▶ _Given instruction_:
Each line of the material must be returned exactly.

▶ _Data provided_:
***
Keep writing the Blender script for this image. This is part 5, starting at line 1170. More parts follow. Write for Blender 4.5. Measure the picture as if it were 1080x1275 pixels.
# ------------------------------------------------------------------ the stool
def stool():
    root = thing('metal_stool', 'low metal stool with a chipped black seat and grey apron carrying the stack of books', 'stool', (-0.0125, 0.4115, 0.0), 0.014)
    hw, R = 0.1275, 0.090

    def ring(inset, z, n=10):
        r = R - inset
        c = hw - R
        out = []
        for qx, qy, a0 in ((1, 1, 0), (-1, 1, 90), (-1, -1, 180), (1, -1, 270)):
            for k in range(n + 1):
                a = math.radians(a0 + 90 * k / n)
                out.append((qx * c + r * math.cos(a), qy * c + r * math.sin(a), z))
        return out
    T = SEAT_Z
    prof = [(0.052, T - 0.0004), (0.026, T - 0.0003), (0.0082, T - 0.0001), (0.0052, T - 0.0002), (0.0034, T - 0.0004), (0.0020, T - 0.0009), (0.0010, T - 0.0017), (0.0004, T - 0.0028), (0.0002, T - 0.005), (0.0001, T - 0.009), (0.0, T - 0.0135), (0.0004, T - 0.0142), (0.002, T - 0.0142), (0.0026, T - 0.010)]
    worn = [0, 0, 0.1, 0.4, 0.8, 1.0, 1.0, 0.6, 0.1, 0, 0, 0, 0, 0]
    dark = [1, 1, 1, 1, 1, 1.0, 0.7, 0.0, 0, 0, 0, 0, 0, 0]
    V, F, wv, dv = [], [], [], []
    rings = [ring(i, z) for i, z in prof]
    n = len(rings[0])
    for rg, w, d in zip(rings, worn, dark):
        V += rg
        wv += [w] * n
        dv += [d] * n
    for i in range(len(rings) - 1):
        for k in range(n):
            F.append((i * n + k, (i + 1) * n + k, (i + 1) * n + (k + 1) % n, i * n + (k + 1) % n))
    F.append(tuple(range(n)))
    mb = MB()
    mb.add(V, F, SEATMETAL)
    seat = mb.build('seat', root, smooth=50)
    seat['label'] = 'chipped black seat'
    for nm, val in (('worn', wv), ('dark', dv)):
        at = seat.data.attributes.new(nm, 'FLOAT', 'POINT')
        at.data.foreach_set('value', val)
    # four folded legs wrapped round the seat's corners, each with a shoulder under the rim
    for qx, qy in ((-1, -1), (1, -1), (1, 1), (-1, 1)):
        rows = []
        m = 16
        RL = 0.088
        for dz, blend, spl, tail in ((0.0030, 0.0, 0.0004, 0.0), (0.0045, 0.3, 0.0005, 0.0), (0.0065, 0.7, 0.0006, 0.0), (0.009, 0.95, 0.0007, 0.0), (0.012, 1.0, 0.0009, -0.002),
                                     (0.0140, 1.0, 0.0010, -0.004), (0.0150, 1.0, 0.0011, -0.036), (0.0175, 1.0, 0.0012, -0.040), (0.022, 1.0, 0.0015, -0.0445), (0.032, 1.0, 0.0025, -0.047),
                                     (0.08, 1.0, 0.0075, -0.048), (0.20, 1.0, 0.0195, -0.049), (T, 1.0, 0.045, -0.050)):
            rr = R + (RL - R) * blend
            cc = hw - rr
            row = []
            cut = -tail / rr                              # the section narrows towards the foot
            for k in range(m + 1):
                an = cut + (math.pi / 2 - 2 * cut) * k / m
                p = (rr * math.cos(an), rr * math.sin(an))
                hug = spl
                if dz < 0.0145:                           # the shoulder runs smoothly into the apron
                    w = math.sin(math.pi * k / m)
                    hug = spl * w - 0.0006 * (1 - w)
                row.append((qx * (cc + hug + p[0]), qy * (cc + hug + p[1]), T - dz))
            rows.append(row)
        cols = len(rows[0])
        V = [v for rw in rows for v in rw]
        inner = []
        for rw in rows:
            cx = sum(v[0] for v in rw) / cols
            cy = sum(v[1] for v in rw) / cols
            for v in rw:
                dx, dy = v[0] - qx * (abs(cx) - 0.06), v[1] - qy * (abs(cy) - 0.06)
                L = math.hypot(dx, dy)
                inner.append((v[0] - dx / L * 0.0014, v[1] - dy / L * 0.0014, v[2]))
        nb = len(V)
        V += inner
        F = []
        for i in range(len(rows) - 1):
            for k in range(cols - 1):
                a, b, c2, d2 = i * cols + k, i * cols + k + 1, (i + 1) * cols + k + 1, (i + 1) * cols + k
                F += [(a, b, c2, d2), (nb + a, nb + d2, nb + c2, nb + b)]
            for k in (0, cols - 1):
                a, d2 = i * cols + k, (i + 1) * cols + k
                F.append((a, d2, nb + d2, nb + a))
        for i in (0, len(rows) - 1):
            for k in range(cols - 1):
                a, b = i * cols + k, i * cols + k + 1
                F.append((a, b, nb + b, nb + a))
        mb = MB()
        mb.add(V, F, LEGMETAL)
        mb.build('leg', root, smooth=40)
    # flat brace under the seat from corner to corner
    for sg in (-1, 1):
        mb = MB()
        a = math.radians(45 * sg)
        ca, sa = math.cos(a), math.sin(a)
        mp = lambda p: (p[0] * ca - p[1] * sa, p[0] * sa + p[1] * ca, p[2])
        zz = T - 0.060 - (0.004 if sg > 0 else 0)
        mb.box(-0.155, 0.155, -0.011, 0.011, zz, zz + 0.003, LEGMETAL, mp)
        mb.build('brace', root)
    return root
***
▶ _Result_:
Keep writing the Blender script for this image. This is part 5, starting at line 1170. More parts follow. Write for Blender 4.5. Measure the picture as if it were 1080x1275 pixels.
# ------------------------------------------------------------------ the stool
def stool():
    root = thing('metal_stool', 'low metal stool with a chipped black seat and grey apron carrying the stack of books', 'stool', (-0.0125, 0.4115, 0.0), 0.014)
    hw, R = 0.1275, 0.090

    def ring(inset, z, n=10):
        r = R - inset
        c = hw - R
        out = []
        for qx, qy, a0 in ((1, 1, 0), (-1, 1, 90), (-1, -1, 180), (1, -1, 270)):
            for k in range(n + 1):
                a = math.radians(a0 + 90 * k / n)
                out.append((qx * c + r * math.cos(a), qy * c + r * math.sin(a), z))
        return out
    T = SEAT_Z
    prof = [(0.052, T - 0.0004), (0.026, T - 0.0003), (0.0082, T - 0.0001), (0.0052, T - 0.0002), (0.0034, T - 0.0004), (0.0020, T - 0.0009), (0.0010, T - 0.0017), (0.0004, T - 0.0028), (0.0002, T - 0.005), (0.0001, T - 0.009), (0.0, T - 0.0135), (0.0004, T - 0.0142), (0.002, T - 0.0142), (0.0026, T - 0.010)]
    worn = [0, 0, 0.1, 0.4, 0.8, 1.0, 1.0, 0.6, 0.1, 0, 0, 0, 0, 0]
    dark = [1, 1, 1, 1, 1, 1.0, 0.7, 0.0, 0, 0, 0, 0, 0, 0]
    V, F, wv, dv = [], [], [], []
    rings = [ring(i, z) for i, z in prof]
    n = len(rings[0])
    for rg, w, d in zip(rings, worn, dark):
        V += rg
        wv += [w] * n
        dv += [d] * n
    for i in range(len(rings) - 1):
        for k in range(n):
            F.append((i * n + k, (i + 1) * n + k, (i + 1) * n + (k + 1) % n, i * n + (k + 1) % n))
    F.append(tuple(range(n)))
    mb = MB()
    mb.add(V, F, SEATMETAL)
    seat = mb.build('seat', root, smooth=50)
    seat['label'] = 'chipped black seat'
    for nm, val in (('worn', wv), ('dark', dv)):
        at = seat.data.attributes.new(nm, 'FLOAT', 'POINT')
        at.data.foreach_set('value', val)
    # four folded legs wrapped round the seat's corners, each with a shoulder under the rim
    for qx, qy in ((-1, -1), (1, -1), (1, 1), (-1, 1)):
        rows = []
        m = 16
        RL = 0.088
        for dz, blend, spl, tail in ((0.0030, 0.0, 0.0004, 0.0), (0.0045, 0.3, 0.0005, 0.0), (0.0065, 0.7, 0.0006, 0.0), (0.009, 0.95, 0.0007, 0.0), (0.012, 1.0, 0.0009, -0.002),
                                     (0.0140, 1.0, 0.0010, -0.004), (0.0150, 1.0, 0.0011, -0.036), (0.0175, 1.0, 0.0012, -0.040), (0.022, 1.0, 0.0015, -0.0445), (0.032, 1.0, 0.0025, -0.047),
                                     (0.08, 1.0, 0.0075, -0.048), (0.20, 1.0, 0.0195, -0.049), (T, 1.0, 0.045, -0.050)):
            rr = R + (RL - R) * blend
            cc = hw - rr
            row = []
            cut = -tail / rr                              # the section narrows towards the foot
            for k in range(m + 1):
                an = cut + (math.pi / 2 - 2 * cut) * k / m
                p = (rr * math.cos(an), rr * math.sin(an))
                hug = spl
                if dz < 0.0145:                           # the shoulder runs smoothly into the apron
                    w = math.sin(math.pi * k / m)
                    hug = spl * w - 0.0006 * (1 - w)
                row.append((qx * (cc + hug + p[0]), qy * (cc + hug + p[1]), T - dz))
            rows.append(row)
        cols = len(rows[0])
        V = [v for rw in rows for v in rw]
        inner = []
        for rw in rows:
            cx = sum(v[0] for v in rw) / cols
            cy = sum(v[1] for v in rw) / cols
            for v in rw:
                dx, dy = v[0] - qx * (abs(cx) - 0.06), v[1] - qy * (abs(cy) - 0.06)
                L = math.hypot(dx, dy)
                inner.append((v[0] - dx / L * 0.0014, v[1] - dy / L * 0.0014, v[2]))
        nb = len(V)
        V += inner
        F = []
        for i in range(len(rows) - 1):
            for k in range(cols - 1):
                a, b, c2, d2 = i * cols + k, i * cols + k + 1, (i + 1) * cols + k + 1, (i + 1) * cols + k
                F += [(a, b, c2, d2), (nb + a, nb + d2, nb + c2, nb + b)]
            for k in (0, cols - 1):
                a, d2 = i * cols + k, (i + 1) * cols + k
                F.append((a, d2, nb + d2, nb + a))
        for i in (0, len(rows) - 1):
            for k in range(cols - 1):
                a, b = i * cols + k, i * cols + k + 1
                F.append((a, b, nb + b, nb + a))
        mb = MB()
        mb.add(V, F, LEGMETAL)
        mb.build('leg', root, smooth=40)
    # flat brace under the seat from corner to corner
    for sg in (-1, 1):
        mb = MB()
        a = math.radians(45 * sg)
        ca, sa = math.cos(a), math.sin(a)
        mp = lambda p: (p[0] * ca - p[1] * sa, p[0] * sa + p[1] * ca, p[2])
        zz = T - 0.060 - (0.004 if sg > 0 else 0)
        mb.box(-0.155, 0.155, -0.011, 0.011, zz, zz + 0.003, LEGMETAL, mp)
        mb.build('brace', root)
    return root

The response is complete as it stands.